-- START OF Available data --

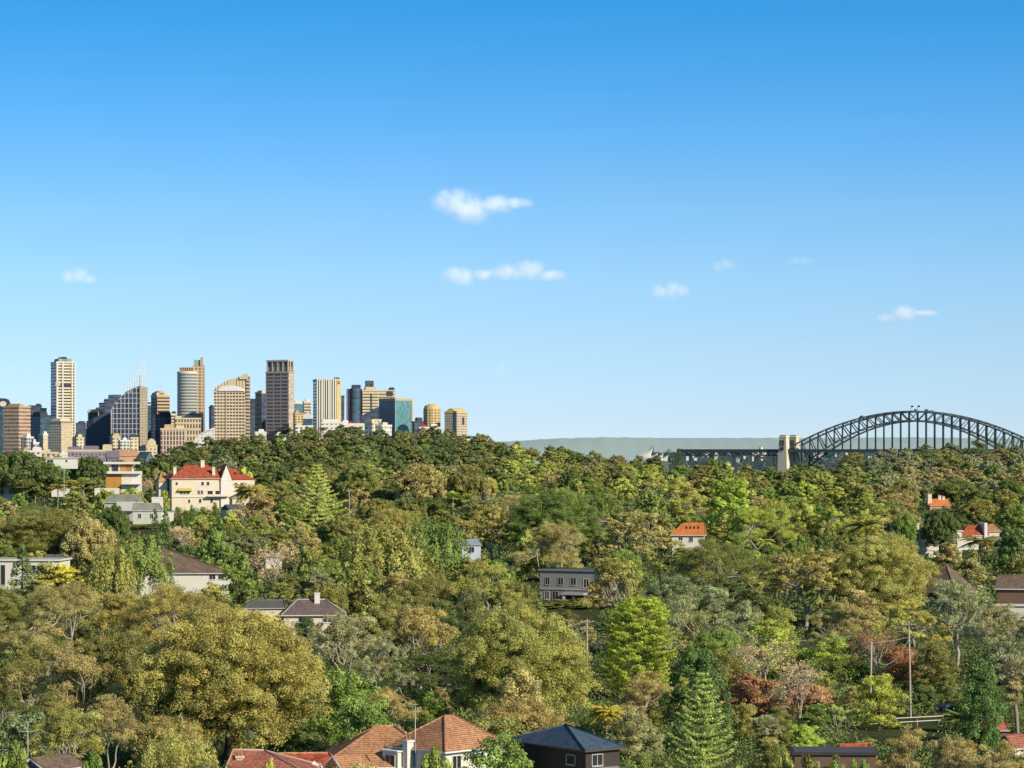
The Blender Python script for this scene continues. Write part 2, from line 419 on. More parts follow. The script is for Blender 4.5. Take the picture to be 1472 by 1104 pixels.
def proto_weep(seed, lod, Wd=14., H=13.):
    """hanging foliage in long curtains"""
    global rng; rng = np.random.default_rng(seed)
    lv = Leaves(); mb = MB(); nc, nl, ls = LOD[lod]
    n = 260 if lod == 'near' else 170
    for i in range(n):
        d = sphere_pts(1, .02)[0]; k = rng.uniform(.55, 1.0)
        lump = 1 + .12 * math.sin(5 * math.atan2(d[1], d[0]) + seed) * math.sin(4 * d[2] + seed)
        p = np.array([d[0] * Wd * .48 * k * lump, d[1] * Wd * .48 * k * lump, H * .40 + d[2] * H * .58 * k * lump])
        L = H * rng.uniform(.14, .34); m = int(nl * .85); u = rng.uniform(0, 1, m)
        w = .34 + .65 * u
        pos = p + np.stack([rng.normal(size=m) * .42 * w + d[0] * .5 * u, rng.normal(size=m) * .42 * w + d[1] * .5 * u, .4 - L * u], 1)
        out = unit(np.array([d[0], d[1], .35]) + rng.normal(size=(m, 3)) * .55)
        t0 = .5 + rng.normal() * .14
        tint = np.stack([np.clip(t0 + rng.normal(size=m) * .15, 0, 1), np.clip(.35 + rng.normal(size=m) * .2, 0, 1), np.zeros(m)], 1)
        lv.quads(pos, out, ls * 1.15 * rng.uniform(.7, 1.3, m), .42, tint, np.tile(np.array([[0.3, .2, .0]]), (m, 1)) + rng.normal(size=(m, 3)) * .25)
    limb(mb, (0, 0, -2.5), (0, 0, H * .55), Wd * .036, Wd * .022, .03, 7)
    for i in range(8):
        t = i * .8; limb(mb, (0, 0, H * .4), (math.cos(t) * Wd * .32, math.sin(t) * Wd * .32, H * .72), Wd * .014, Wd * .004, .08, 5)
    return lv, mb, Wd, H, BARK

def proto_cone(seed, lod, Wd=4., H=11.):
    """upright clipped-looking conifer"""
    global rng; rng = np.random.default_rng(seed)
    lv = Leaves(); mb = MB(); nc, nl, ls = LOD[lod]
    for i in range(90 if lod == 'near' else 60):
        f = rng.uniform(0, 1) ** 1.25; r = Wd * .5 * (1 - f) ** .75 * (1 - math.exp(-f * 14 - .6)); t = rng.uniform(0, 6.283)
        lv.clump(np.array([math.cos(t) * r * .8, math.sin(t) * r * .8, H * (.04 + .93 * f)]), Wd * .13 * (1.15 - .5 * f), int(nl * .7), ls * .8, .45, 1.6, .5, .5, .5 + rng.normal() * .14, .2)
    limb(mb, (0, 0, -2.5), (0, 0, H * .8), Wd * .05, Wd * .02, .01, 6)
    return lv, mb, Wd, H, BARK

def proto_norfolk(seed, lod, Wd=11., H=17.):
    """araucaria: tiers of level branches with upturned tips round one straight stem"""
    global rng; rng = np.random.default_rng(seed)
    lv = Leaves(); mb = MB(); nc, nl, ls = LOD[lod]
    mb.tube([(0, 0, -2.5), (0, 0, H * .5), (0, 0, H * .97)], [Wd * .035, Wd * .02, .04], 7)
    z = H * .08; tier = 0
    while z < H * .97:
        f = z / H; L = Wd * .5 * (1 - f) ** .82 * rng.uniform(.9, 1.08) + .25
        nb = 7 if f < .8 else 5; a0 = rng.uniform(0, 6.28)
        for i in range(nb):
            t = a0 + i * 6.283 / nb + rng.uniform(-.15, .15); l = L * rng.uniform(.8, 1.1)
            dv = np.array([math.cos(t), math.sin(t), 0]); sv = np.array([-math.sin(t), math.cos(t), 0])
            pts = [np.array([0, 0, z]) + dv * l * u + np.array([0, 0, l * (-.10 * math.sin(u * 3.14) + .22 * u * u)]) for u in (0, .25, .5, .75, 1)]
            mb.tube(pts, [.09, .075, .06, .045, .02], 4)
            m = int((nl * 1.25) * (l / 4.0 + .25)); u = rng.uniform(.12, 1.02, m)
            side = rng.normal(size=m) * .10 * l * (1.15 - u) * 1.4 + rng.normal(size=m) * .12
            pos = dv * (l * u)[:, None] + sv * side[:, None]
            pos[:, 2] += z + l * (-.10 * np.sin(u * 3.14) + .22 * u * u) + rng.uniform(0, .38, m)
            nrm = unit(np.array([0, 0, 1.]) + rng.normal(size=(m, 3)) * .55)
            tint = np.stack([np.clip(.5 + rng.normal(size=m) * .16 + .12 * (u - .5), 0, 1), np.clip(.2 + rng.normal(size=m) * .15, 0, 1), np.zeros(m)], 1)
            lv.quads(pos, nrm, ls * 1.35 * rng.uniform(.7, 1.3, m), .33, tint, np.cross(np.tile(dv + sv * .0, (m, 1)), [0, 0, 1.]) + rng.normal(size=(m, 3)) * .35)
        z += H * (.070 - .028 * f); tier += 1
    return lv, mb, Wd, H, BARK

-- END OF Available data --

#### [Exercise goal]
Make an exact copy of the listing above. Do not include the pictures.

#### [Written answer]
The Blender Python script for this scene continues. Write part 2, from line 419 on. More parts follow. The script is for Blender 4.5. Take the picture to be 1472 by 1104 pixels.
def proto_weep(seed, lod, Wd=14., H=13.):
    """hanging foliage in long curtains"""
    global rng; rng = np.random.default_rng(seed)
    lv = Leaves(); mb = MB(); nc, nl, ls = LOD[lod]
    n = 260 if lod == 'near' else 170
    for i in range(n):
        d = sphere_pts(1, .02)[0]; k = rng.uniform(.55, 1.0)
        lump = 1 + .12 * math.sin(5 * math.atan2(d[1], d[0]) + seed) * math.sin(4 * d[2] + seed)
        p = np.array([d[0] * Wd * .48 * k * lump, d[1] * Wd * .48 * k * lump, H * .40 + d[2] * H * .58 * k * lump])
        L = H * rng.uniform(.14, .34); m = int(nl * .85); u = rng.uniform(0, 1, m)
        w = .34 + .65 * u
        pos = p + np.stack([rng.normal(size=m) * .42 * w + d[0] * .5 * u, rng.normal(size=m) * .42 * w + d[1] * .5 * u, .4 - L * u], 1)
        out = unit(np.array([d[0], d[1], .35]) + rng.normal(size=(m, 3)) * .55)
        t0 = .5 + rng.normal() * .14
        tint = np.stack([np.clip(t0 + rng.normal(size=m) * .15, 0, 1), np.clip(.35 + rng.normal(size=m) * .2, 0, 1), np.zeros(m)], 1)
        lv.quads(pos, out, ls * 1.15 * rng.uniform(.7, 1.3, m), .42, tint, np.tile(np.array([[0.3, .2, .0]]), (m, 1)) + rng.normal(size=(m, 3)) * .25)
    limb(mb, (0, 0, -2.5), (0, 0, H * .55), Wd * .036, Wd * .022, .03, 7)
    for i in range(8):
        t = i * .8; limb(mb, (0, 0, H * .4), (math.cos(t) * Wd * .32, math.sin(t) * Wd * .32, H * .72), Wd * .014, Wd * .004, .08, 5)
    return lv, mb, Wd, H, BARK

def proto_cone(seed, lod, Wd=4., H=11.):
    """upright clipped-looking conifer"""
    global rng; rng = np.random.default_rng(seed)
    lv = Leaves(); mb = MB(); nc, nl, ls = LOD[lod]
    for i in range(90 if lod == 'near' else 60):
        f = rng.uniform(0, 1) ** 1.25; r = Wd * .5 * (1 - f) ** .75 * (1 - math.exp(-f * 14 - .6)); t = rng.uniform(0, 6.283)
        lv.clump(np.array([math.cos(t) * r * .8, math.sin(t) * r * .8, H * (.04 + .93 * f)]), Wd * .13 * (1.15 - .5 * f), int(nl * .7), ls * .8, .45, 1.6, .5, .5, .5 + rng.normal() * .14, .2)
    limb(mb, (0, 0, -2.5), (0, 0, H * .8), Wd * .05, Wd * .02, .01, 6)
    return lv, mb, Wd, H, BARK

def proto_norfolk(seed, lod, Wd=11., H=17.):
    """araucaria: tiers of level branches with upturned tips round one straight stem"""
    global rng; rng = np.random.default_rng(seed)
    lv = Leaves(); mb = MB(); nc, nl, ls = LOD[lod]
    mb.tube([(0, 0, -2.5), (0, 0, H * .5), (0, 0, H * .97)], [Wd * .035, Wd * .02, .04], 7)
    z = H * .08; tier = 0
    while z < H * .97:
        f = z / H; L = Wd * .5 * (1 - f) ** .82 * rng.uniform(.9, 1.08) + .25
        nb = 7 if f < .8 else 5; a0 = rng.uniform(0, 6.28)
        for i in range(nb):
            t = a0 + i * 6.283 / nb + rng.uniform(-.15, .15); l = L * rng.uniform(.8, 1.1)
            dv = np.array([math.cos(t), math.sin(t), 0]); sv = np.array([-math.sin(t), math.cos(t), 0])
            pts = [np.array([0, 0, z]) + dv * l * u + np.array([0, 0, l * (-.10 * math.sin(u * 3.14) + .22 * u * u)]) for u in (0, .25, .5, .75, 1)]
            mb.tube(pts, [.09, .075, .06, .045, .02], 4)
            m = int((nl * 1.25) * (l / 4.0 + .25)); u = rng.uniform(.12, 1.02, m)
            side = rng.normal(size=m) * .10 * l * (1.15 - u) * 1.4 + rng.normal(size=m) * .12
            pos = dv * (l * u)[:, None] + sv * side[:, None]
            pos[:, 2] += z + l * (-.10 * np.sin(u * 3.14) + .22 * u * u) + rng.uniform(0, .38, m)
            nrm = unit(np.array([0, 0, 1.]) + rng.normal(size=(m, 3)) * .55)
            tint = np.stack([np.clip(.5 + rng.normal(size=m) * .16 + .12 * (u - .5), 0, 1), np.clip(.2 + rng.normal(size=m) * .15, 0, 1), np.zeros(m)], 1)
            lv.quads(pos, nrm, ls * 1.35 * rng.uniform(.7, 1.3, m), .33, tint, np.cross(np.tile(dv + sv * .0, (m, 1)), [0, 0, 1.]) + rng.normal(size=(m, 3)) * .35)
        z += H * (.070 - .028 * f); tier += 1
    return lv, mb, Wd, H, BARK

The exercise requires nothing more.